*Stated exercise*: Look through the records below, and copy out every line that holds the string "Take".

*Listed records*:
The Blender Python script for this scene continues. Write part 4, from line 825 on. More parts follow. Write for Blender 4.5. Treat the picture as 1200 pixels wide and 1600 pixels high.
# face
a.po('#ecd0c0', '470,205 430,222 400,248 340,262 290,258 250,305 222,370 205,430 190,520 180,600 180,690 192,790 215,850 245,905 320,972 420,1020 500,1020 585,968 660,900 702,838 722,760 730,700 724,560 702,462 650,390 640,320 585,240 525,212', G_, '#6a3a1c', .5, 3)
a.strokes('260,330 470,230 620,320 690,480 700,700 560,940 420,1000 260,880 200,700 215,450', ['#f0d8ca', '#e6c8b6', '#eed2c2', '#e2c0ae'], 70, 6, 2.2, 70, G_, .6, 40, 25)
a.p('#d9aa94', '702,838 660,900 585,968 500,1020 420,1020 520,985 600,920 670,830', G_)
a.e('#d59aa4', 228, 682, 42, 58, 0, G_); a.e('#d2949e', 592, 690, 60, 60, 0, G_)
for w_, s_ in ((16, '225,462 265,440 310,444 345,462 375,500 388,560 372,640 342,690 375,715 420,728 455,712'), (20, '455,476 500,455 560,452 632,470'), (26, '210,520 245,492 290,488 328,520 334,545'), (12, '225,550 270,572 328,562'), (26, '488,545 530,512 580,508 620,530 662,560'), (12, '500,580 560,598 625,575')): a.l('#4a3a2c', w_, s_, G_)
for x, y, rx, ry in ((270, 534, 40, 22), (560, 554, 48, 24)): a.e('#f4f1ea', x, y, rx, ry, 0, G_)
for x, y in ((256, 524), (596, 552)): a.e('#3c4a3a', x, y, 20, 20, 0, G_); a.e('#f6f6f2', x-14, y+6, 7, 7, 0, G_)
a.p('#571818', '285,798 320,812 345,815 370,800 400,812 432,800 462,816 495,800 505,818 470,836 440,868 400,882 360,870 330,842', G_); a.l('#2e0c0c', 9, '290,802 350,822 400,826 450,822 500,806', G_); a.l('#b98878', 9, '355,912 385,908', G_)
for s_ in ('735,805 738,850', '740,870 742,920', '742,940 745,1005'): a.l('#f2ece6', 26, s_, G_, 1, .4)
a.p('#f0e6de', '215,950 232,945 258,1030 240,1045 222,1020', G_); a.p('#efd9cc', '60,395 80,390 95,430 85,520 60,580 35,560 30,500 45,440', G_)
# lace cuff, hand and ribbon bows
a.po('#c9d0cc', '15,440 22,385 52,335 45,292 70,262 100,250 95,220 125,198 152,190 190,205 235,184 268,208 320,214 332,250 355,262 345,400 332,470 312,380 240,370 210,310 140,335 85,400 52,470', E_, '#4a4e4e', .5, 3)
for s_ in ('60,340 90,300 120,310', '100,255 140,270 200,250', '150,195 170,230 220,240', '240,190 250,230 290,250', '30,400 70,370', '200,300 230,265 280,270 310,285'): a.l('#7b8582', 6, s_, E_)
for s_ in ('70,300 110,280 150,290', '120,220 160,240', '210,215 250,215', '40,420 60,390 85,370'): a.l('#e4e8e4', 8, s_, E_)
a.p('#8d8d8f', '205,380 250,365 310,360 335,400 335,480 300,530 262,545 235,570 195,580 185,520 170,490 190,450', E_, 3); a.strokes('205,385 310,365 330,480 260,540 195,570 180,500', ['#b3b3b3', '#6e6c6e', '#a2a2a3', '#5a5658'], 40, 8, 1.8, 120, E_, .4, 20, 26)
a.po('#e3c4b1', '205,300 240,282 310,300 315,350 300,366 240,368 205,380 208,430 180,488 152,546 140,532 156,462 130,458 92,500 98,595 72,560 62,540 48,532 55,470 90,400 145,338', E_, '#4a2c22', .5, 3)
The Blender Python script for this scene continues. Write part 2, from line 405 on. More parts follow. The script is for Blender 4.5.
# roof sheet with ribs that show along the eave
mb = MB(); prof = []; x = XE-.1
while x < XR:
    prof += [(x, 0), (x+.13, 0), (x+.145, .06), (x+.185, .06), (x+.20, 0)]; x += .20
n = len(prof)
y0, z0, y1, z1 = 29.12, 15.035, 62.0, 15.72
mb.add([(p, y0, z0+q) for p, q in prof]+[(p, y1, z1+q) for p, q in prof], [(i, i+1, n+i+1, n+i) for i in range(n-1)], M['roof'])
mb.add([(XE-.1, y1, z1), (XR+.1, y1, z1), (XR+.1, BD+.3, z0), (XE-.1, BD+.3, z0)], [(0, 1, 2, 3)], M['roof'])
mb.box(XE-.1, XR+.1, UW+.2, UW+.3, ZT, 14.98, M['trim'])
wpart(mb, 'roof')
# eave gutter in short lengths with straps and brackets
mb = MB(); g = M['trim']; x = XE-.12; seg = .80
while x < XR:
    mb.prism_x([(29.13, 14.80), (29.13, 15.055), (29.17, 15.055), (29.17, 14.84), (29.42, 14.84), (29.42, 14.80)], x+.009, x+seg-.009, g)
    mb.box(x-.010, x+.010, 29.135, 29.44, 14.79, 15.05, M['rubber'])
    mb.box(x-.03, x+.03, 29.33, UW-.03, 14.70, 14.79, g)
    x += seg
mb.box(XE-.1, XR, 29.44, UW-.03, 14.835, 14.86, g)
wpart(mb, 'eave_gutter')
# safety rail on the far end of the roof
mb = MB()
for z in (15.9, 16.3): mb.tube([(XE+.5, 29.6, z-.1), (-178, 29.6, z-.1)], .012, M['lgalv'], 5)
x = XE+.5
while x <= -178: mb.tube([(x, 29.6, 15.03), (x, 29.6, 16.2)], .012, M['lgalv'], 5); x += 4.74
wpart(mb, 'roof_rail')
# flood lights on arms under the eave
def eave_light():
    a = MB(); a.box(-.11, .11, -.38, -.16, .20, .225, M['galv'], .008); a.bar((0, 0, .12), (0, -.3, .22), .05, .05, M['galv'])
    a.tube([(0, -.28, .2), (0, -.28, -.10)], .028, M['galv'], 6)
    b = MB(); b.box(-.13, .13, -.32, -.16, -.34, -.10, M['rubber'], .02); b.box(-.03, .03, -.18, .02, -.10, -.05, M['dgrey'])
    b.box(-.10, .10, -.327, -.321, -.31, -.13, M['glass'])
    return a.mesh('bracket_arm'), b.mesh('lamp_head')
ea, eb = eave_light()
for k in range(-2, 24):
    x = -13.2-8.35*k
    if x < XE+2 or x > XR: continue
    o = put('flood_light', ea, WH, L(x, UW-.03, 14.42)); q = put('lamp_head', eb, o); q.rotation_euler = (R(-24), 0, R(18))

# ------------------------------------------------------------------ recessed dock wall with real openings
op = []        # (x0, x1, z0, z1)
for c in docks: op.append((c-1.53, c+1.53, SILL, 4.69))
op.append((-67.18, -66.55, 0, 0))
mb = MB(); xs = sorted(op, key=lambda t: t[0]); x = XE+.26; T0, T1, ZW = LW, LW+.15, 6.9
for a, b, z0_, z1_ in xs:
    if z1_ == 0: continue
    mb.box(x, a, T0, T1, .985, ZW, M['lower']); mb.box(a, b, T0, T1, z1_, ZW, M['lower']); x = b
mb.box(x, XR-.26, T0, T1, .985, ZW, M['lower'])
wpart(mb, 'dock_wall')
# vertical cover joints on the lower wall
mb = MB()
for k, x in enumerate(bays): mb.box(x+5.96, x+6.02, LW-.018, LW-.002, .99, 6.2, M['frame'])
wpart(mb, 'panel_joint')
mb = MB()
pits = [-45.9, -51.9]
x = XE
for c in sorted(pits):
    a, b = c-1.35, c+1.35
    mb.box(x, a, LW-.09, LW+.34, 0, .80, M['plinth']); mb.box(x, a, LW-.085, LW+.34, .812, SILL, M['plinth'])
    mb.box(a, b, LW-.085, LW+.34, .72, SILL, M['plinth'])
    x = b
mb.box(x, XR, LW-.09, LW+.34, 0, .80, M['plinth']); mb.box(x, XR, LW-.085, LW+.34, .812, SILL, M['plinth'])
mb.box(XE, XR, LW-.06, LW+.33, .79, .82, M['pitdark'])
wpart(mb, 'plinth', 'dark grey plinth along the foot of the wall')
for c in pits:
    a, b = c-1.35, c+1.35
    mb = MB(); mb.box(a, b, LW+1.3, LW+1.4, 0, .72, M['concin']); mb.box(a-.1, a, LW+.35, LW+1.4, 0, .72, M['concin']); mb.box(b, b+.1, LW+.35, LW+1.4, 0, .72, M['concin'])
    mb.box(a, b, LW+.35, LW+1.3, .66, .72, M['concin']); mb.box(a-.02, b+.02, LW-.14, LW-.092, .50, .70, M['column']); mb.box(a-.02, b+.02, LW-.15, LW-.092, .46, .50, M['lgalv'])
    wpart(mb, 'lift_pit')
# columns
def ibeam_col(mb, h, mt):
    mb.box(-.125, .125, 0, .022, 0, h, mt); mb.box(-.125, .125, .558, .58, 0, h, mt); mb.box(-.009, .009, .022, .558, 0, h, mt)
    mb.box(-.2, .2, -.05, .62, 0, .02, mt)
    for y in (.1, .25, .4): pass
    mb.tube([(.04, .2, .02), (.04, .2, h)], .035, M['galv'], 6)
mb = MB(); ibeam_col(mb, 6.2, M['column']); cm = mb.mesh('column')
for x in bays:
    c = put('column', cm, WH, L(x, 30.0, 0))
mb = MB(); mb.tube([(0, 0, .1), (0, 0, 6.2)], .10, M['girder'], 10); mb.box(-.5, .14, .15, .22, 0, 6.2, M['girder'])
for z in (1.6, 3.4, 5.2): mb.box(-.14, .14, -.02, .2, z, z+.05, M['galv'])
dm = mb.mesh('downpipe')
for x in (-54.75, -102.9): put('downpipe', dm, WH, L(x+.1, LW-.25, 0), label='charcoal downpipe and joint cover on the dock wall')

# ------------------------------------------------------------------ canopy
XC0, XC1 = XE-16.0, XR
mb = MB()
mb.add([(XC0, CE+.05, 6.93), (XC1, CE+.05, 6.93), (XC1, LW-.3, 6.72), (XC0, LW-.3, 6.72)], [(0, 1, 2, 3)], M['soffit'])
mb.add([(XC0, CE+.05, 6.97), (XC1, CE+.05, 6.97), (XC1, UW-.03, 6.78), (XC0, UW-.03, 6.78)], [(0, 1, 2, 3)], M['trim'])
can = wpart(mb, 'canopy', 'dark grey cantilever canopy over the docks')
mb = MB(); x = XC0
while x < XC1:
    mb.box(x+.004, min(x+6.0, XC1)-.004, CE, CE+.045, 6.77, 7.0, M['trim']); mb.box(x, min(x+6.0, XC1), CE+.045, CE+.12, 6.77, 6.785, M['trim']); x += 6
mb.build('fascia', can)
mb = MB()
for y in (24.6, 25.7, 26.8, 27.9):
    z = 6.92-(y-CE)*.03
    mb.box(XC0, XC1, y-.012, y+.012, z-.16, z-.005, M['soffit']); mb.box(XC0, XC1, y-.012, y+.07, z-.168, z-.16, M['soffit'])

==

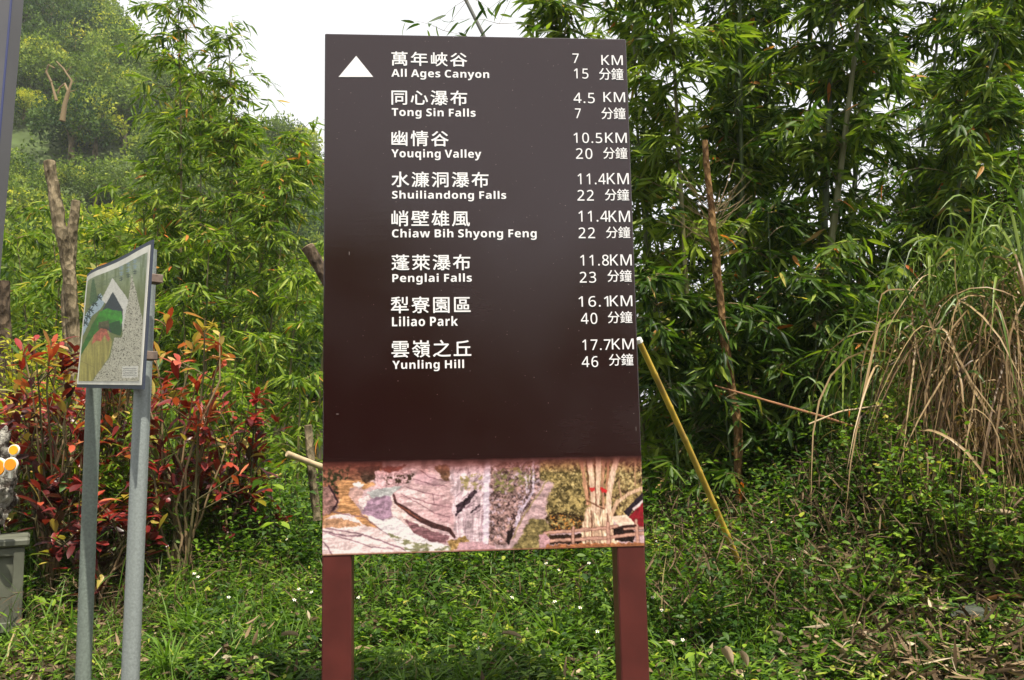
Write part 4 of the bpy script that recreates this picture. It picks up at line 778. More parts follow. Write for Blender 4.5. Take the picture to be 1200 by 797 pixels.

--

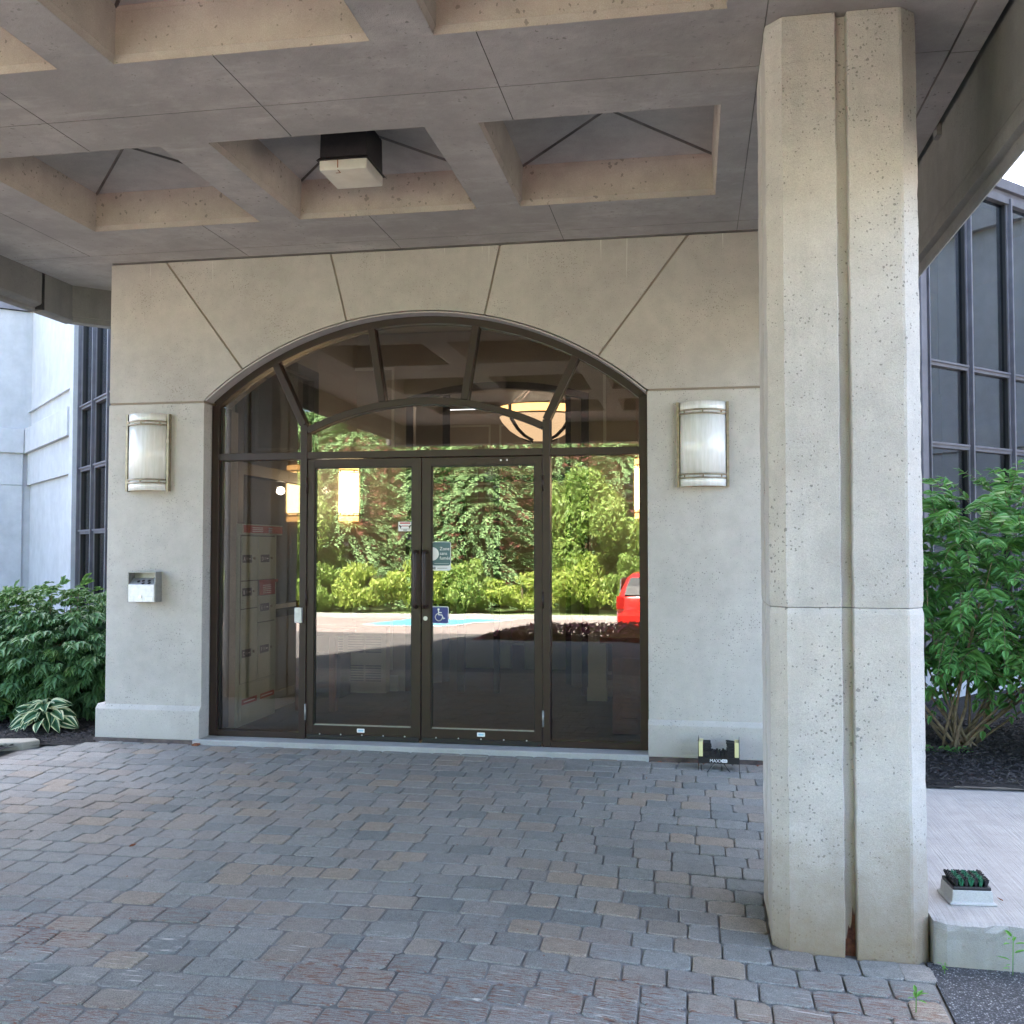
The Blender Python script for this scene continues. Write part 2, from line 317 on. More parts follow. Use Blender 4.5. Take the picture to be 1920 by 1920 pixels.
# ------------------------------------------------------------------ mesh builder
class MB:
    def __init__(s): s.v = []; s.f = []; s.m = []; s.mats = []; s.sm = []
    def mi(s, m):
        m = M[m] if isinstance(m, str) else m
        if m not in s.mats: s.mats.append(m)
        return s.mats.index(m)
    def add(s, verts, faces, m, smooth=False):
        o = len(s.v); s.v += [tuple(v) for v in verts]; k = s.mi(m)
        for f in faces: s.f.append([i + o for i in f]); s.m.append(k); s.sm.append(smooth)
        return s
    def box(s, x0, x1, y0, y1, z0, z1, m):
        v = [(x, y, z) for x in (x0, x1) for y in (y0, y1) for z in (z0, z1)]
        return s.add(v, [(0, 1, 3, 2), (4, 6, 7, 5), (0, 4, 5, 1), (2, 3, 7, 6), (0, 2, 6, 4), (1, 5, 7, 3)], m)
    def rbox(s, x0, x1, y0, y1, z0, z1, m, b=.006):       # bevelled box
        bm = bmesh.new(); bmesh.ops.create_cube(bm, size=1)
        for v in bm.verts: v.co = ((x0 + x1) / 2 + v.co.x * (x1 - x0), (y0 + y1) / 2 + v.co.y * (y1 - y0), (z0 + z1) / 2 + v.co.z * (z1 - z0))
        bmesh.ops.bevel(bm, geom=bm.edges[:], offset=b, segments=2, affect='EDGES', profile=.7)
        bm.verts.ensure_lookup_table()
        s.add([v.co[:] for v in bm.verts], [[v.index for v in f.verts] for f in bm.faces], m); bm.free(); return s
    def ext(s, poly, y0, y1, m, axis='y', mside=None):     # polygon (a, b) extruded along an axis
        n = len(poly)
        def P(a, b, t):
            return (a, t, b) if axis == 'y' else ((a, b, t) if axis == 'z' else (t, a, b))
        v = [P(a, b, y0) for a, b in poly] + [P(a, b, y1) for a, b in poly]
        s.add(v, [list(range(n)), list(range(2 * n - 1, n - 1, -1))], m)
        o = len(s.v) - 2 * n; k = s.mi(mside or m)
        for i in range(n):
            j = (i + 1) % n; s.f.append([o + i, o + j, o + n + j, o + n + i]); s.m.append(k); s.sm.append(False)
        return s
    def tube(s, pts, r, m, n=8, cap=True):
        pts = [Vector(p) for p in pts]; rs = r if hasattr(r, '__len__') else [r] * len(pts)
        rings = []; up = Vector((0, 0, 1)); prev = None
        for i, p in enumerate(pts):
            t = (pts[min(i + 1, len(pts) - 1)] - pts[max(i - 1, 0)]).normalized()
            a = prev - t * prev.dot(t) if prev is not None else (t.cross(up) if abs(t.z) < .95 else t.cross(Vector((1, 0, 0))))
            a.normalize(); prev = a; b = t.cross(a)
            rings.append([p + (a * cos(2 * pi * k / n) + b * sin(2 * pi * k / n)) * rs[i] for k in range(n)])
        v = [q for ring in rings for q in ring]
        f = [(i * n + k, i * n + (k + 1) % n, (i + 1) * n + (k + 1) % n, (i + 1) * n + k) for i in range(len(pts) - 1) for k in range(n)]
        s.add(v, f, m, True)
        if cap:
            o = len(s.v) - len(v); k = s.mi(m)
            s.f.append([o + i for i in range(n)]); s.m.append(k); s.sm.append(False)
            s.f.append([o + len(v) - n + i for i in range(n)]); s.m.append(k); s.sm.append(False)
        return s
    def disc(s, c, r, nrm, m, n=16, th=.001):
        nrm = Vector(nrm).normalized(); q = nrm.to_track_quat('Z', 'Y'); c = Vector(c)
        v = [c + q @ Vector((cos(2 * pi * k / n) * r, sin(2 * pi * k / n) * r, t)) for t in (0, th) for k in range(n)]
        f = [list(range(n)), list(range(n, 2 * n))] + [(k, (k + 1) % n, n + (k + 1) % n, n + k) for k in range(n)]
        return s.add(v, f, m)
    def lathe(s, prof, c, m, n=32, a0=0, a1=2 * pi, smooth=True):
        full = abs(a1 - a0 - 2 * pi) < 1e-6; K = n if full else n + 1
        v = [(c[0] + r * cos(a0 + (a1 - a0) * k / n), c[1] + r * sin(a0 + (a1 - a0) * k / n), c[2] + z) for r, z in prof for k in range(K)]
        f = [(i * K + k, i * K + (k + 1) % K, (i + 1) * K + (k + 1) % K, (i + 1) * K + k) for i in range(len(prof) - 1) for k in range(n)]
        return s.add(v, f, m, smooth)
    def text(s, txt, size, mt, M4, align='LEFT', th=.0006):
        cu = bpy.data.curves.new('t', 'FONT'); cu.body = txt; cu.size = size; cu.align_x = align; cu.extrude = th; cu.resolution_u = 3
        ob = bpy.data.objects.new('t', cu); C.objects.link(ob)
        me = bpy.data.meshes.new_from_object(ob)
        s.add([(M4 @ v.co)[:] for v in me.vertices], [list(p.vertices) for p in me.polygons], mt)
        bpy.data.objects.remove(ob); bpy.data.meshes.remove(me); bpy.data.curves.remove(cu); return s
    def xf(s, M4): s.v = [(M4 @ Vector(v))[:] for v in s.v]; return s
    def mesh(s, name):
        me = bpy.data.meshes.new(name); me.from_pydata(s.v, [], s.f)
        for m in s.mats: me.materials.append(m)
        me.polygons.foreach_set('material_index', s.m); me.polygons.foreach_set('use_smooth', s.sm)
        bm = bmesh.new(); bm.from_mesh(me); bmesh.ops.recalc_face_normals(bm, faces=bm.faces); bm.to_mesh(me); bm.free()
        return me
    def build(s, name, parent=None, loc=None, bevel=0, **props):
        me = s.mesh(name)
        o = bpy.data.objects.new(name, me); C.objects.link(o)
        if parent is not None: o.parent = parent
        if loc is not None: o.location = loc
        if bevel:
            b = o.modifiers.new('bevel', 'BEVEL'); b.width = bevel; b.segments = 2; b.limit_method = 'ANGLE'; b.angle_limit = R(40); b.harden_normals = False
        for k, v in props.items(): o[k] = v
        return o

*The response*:
Write part 4 of the bpy script that recreates this picture. It picks up at line 778. More parts follow. Write for Blender 4.5. Take the picture to be 1200 by 797 pixels.
The Blender Python script for this scene continues. Write part 2, from line 317 on. More parts follow. Use Blender 4.5. Take the picture to be 1920 by 1920 pixels.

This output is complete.